- **Set problem**
Return all of the data exactly as given.
— START The input —
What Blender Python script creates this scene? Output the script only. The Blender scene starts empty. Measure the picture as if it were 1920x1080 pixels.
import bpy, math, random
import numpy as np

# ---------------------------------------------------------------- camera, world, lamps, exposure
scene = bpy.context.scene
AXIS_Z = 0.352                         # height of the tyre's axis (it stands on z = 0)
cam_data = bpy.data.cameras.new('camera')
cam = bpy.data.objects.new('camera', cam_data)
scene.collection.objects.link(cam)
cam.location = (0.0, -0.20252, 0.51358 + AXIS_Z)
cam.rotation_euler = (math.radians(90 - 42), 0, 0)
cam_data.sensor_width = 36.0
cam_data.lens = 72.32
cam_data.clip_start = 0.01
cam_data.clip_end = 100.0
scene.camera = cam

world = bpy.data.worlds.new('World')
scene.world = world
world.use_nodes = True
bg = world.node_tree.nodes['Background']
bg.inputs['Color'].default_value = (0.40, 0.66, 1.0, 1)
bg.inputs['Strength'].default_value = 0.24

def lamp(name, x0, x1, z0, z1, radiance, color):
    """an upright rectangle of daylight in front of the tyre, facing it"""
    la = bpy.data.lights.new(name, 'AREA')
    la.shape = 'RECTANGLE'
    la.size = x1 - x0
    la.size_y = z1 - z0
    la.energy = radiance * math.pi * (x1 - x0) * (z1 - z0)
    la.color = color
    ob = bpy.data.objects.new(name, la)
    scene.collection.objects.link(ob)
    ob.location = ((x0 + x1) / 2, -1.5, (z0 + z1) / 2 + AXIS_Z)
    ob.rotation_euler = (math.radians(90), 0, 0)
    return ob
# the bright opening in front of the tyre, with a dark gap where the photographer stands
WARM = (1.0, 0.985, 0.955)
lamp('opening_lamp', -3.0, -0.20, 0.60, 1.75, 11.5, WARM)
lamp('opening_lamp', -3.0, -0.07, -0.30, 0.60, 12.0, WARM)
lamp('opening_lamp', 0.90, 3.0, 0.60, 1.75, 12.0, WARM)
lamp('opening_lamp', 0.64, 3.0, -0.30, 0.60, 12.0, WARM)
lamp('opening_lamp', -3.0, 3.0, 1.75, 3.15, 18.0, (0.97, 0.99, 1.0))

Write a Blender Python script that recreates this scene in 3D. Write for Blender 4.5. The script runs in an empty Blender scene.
— END The input —
- **Answer for the task**
What Blender Python script creates this scene? Output the script only. The Blender scene starts empty. Measure the picture as if it were 1920x1080 pixels.
import bpy, math, random
import numpy as np

# ---------------------------------------------------------------- camera, world, lamps, exposure
scene = bpy.context.scene
AXIS_Z = 0.352                         # height of the tyre's axis (it stands on z = 0)
cam_data = bpy.data.cameras.new('camera')
cam = bpy.data.objects.new('camera', cam_data)
scene.collection.objects.link(cam)
cam.location = (0.0, -0.20252, 0.51358 + AXIS_Z)
cam.rotation_euler = (math.radians(90 - 42), 0, 0)
cam_data.sensor_width = 36.0
cam_data.lens = 72.32
cam_data.clip_start = 0.01
cam_data.clip_end = 100.0
scene.camera = cam

world = bpy.data.worlds.new('World')
scene.world = world
world.use_nodes = True
bg = world.node_tree.nodes['Background']
bg.inputs['Color'].default_value = (0.40, 0.66, 1.0, 1)
bg.inputs['Strength'].default_value = 0.24

def lamp(name, x0, x1, z0, z1, radiance, color):
    """an upright rectangle of daylight in front of the tyre, facing it"""
    la = bpy.data.lights.new(name, 'AREA')
    la.shape = 'RECTANGLE'
    la.size = x1 - x0
    la.size_y = z1 - z0
    la.energy = radiance * math.pi * (x1 - x0) * (z1 - z0)
    la.color = color
    ob = bpy.data.objects.new(name, la)
    scene.collection.objects.link(ob)
    ob.location = ((x0 + x1) / 2, -1.5, (z0 + z1) / 2 + AXIS_Z)
    ob.rotation_euler = (math.radians(90), 0, 0)
    return ob
# the bright opening in front of the tyre, with a dark gap where the photographer stands
WARM = (1.0, 0.985, 0.955)
lamp('opening_lamp', -3.0, -0.20, 0.60, 1.75, 11.5, WARM)
lamp('opening_lamp', -3.0, -0.07, -0.30, 0.60, 12.0, WARM)
lamp('opening_lamp', 0.90, 3.0, 0.60, 1.75, 12.0, WARM)
lamp('opening_lamp', 0.64, 3.0, -0.30, 0.60, 12.0, WARM)
lamp('opening_lamp', -3.0, 3.0, 1.75, 3.15, 18.0, (0.97, 0.99, 1.0))

Write a Blender Python script that recreates this scene in 3D. Write for Blender 4.5. The script runs in an empty Blender scene.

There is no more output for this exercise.